What you need to do
Gather up every line from the entries below that uses the word "More".

____

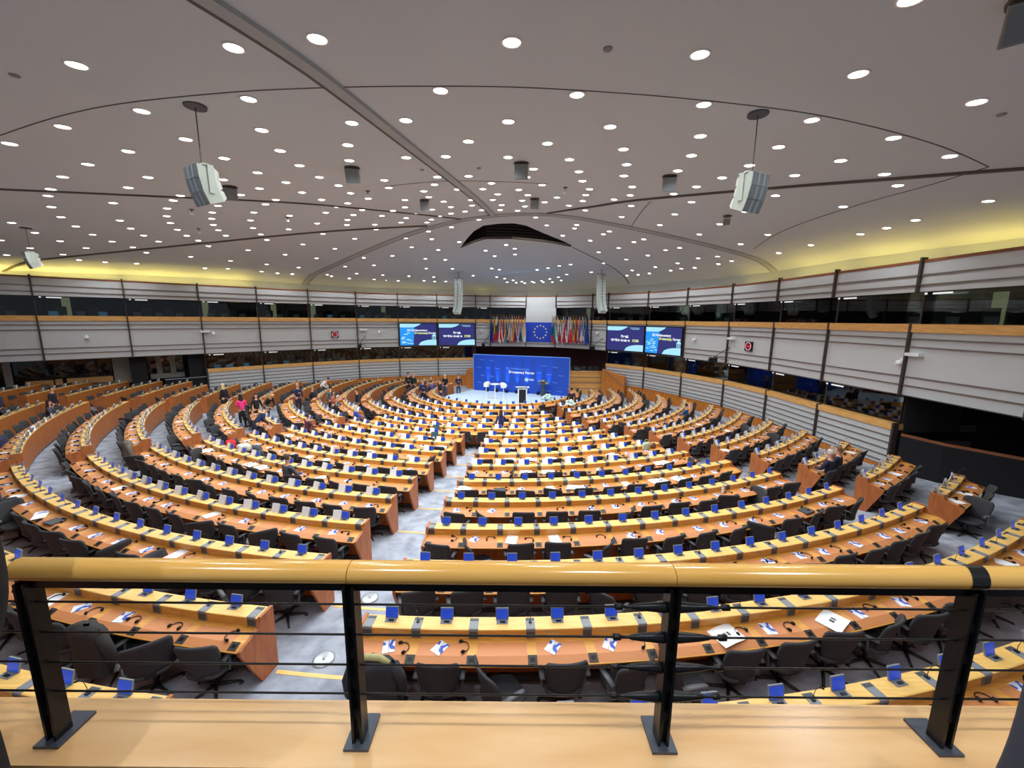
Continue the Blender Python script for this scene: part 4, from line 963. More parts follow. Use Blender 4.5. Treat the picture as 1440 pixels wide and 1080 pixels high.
# ------------------------------------------------------------------ cards, leaflets, headphones on the desks
mb = MB(); mb.slab([[(-.09, 0, .0), (.09, 0, .0)], [(-.09, .07, .18), (.09, .07, .18)]], (0, .003, 0)); mb.slab([[(-.09, .10, .0), (.09, .10, .0)], [(-.09, .073, .18), (.09, .073, .18)]], (0, .003, 0))
card_me = mb.mesh('name_card', [M['card']])
mb = MB()
for k in range(2): 
    x0 = -.075 + k * .08; mb.slab([[(x0, -.10, 0), (x0 + .072, -.10, 0)], [(x0, .10, 0), (x0 + .072, .10, 0)]], (0, 0, .004 + .001 * k))
leaf_me = mb.mesh('leaflet', [M['leaf']])
mb = MB(); mb.slab([[(-.11, -.15, 0), (.11, -.15, 0)], [(-.11, .15, 0), (.11, .15, 0)]], (0, 0, .004)); sheet_me = mb.mesh('paper_sheet', [M['card']])
mb = MB(); mb.tube([(.085 * cos(a), .085 * sin(a), .008 + .004 * sin(a)) for a in [pi * j / 8 for j in range(9)]], .006, 6); band_me = mb.mesh('headband', [M['black']], True)
cups = []
for s_ in (-1, 1): mb = MB(); mb.ball((s_ * .085, -.005, .02), .03, 0, 8, 6, (.6, 1, .8)); cups.append(mb.mesh('ear_cushion', [M['black']], True))
mb = MB(); mb.tube([(.085 * cos(a), .085 * sin(a), .012 + .004 * sin(a)) for a in [pi * j / 8 for j in range(9)]], [.026, .03, .01, .008, .008, .008, .01, .03, .026], 6); hp_one = mb.mesh('headphones', [M['black']], True)
HP = [('headband', band_me, (0, 0, 0), []), ('ear_cushion', cups[0], (0, 0, 0), []), ('ear_cushion', cups[1], (0, 0, 0), [])]
has_card = lambda s: (s['block'] == 'left middle block' and s['i'] >= 3) or (s['block'] == 'left middle block' and s['i'] == 2 and s['j'] < 11) or (s['block'] == 'right middle block' and s['i'] >= 5) or s['block'] in ('front block', 'right wing') or 'left wing' in s['block']
ncard = nleaf = nhp = 0
cards_rest, leaf_rest = MB(), MB()
def far_copy(dst, T, me_mb):
    b = len(dst.v); dst.v += [tuple(T @ Vector(v)) for v in me_mb.v]; dst.f += [tuple(q + b for q in f) for f in me_mb.f]; dst.mi += me_mb.mi
cmb = MB(); cmb.slab([[(-.09, 0, .0), (.09, 0, .0)], [(-.09, .07, .18), (.09, .07, .18)]], (0, .003, 0))
lmb = MB(); lmb.slab([[(-.075, -.10, 0), (.075, -.10, 0)], [(-.075, .10, 0), (.075, .10, 0)]], (0, 0, .004))
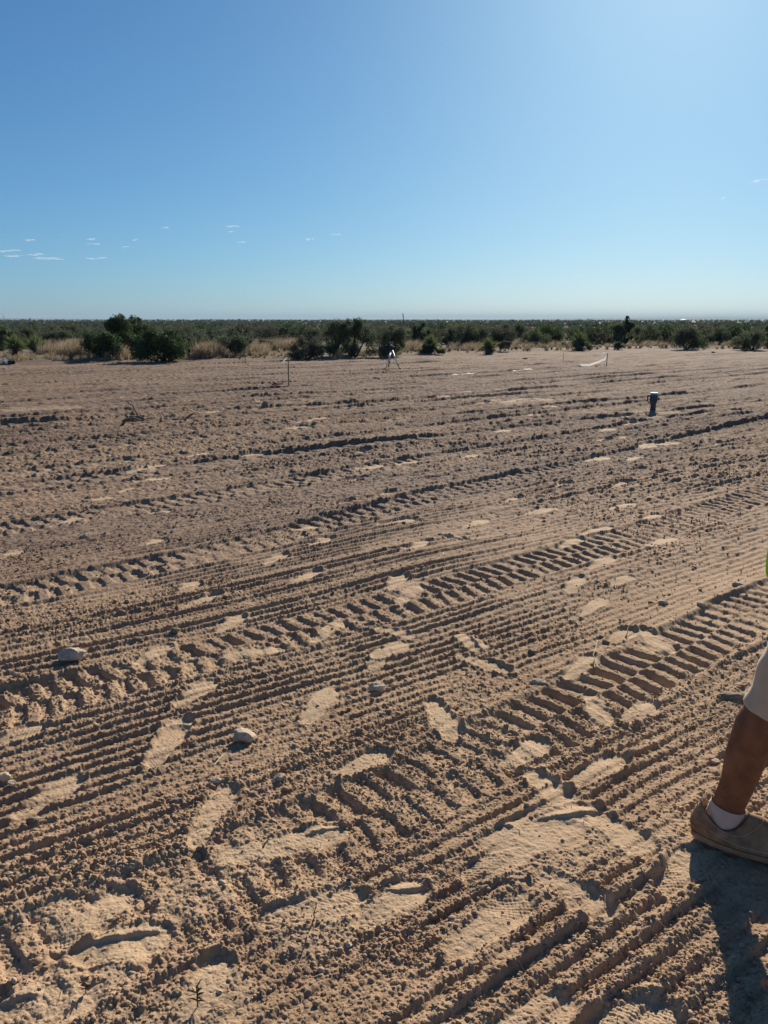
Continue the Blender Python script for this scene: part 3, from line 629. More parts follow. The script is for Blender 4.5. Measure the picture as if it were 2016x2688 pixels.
def far_branch(pts, rad, label, base=None, extra=()):
    P = []
    gx, gy = G(pts[0][0], pts[0][1])
    for px, py in pts: P.append(Vector(((px - pts[0][0]) / PXM(gy), 0, (pts[0][1] - py) / PXM(gy) / .98)))
    mb = MB(); Q = []
    for i in range(len(P) - 1):
        for k in range(3): Q.append(P[i].lerp(P[i+1], k / 3) + Vector((0, rnd.gauss(0, rad), 0)))
    Q.append(P[-1]); mb.tube(Q, [rad * (1 - .4 * i / (len(Q) - 1)) for i in range(len(Q))], 6)
    for (dx, dy, ex, ey) in extra: mb.tube([(dx, 0, dy), ((dx+ex)/2, .01, (dy+ey)/2 + .01), (ex, .02, ey)], [rad * .7, rad * .6, rad * .3], 5)
    o = mb.build('dead_branch', M['twig']); o.location = (gx, gy, gz(gx, gy, .02) - .01); tag(o, label, 'branch'); return o
far_branch([(365, 1098), (358, 1085), (350, 1068), (334, 1057)], .012, 'bent thin branch rising highest from the brushwood heap', extra=[(-.06, .12, -.12, .04)])
far_branch([(318, 1118), (332, 1102), (350, 1098), (370, 1103)], .022, 'thick dark branch lying low at the left end of the brushwood', extra=[(.02, .06, .10, .10), (.1, .1, .22, .06)])
far_branch([(368, 1106), (374, 1097), (381, 1091)], .017, 'short stub branch leaning right at the brushwood heap')
far_branch([(418, 1110), (424, 1100), (425, 1093)], .016, 'dark stub standing alone right of the brushwood heap', extra=[(0, .02, .08, .03)])
far_branch([(450, 1103), (488, 1103), (500, 1095), (511, 1087)], .012, 'long low branch lying farthest right with its forked end raised', extra=[(.22, .02, .36, .10)])
stone(352, 1108, 46, 'dark root clump under the brushwood branches', 'dark_rock', .5, 10, 1.6, .5, name='root_clump', cat='root clump')
far_branch([(624, 947), (640, 938), (646, 930)], .02, 'pale bleached branch at the field edge beside the grey brush', extra=[(.1, .03, .2, .12)])

# ------------------------------------------------------------------ stakes, tape, tripod, tools, tumbler
def stake(px, py, ytop, label, wpx=2.6, lean=0.0):
    gx, gy = G(px, py); z1 = Zat(ytop, gy); w_ = wpx / PXM(gy); mb = MB(); g0 = gz(gx, gy, .02)
    rings = [[(sx * w_ / 2 + lean * z, sy * w_ / 3, z) for sx, sy in ((-1,-1),(1,-1),(1,1),(-1,1))] for z in (-.12, 0, z1 * .5, z1 - g0)]
    mb.grid(rings, True, True, True)
    root = empty('wooden_stake', (gx, gy, g0)); tag(root, label, 'stake'); mb.build('shaft', M['wood'], root, False)
    return root, gx, gy, z1
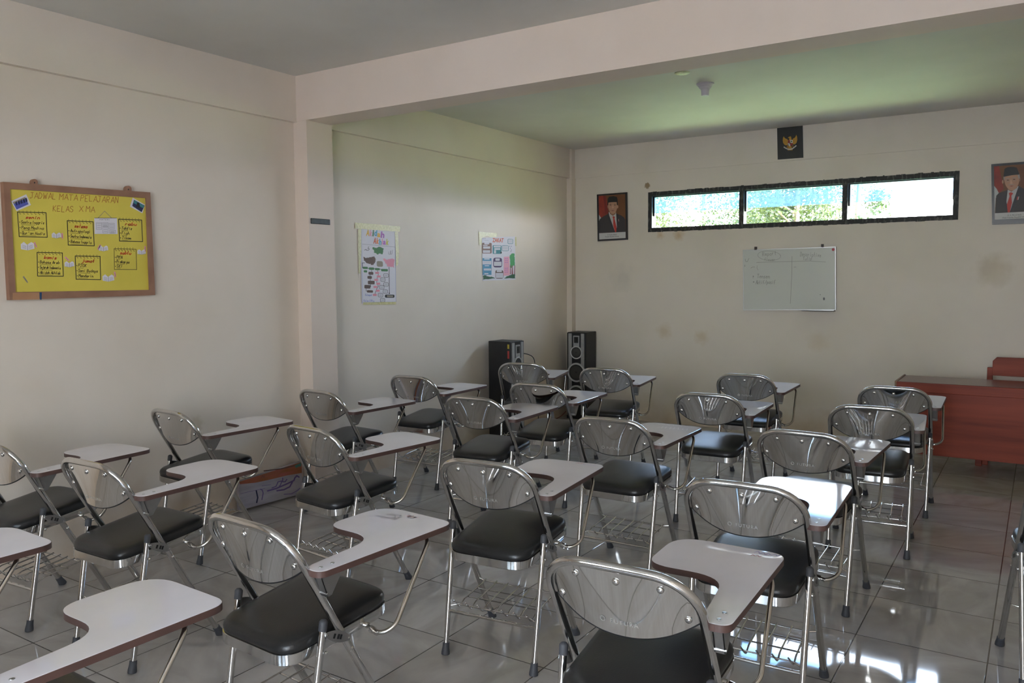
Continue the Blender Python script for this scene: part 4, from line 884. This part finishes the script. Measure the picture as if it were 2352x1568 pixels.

____

Full response
Continue the Blender Python script for this scene: part 4, from line 963. More parts follow. Use Blender 4.5. Treat the picture as 1440 pixels wide and 1080 pixels high.
Continue the Blender Python script for this scene: part 3, from line 629. More parts follow. The script is for Blender 4.5. Measure the picture as if it were 2016x2688 pixels.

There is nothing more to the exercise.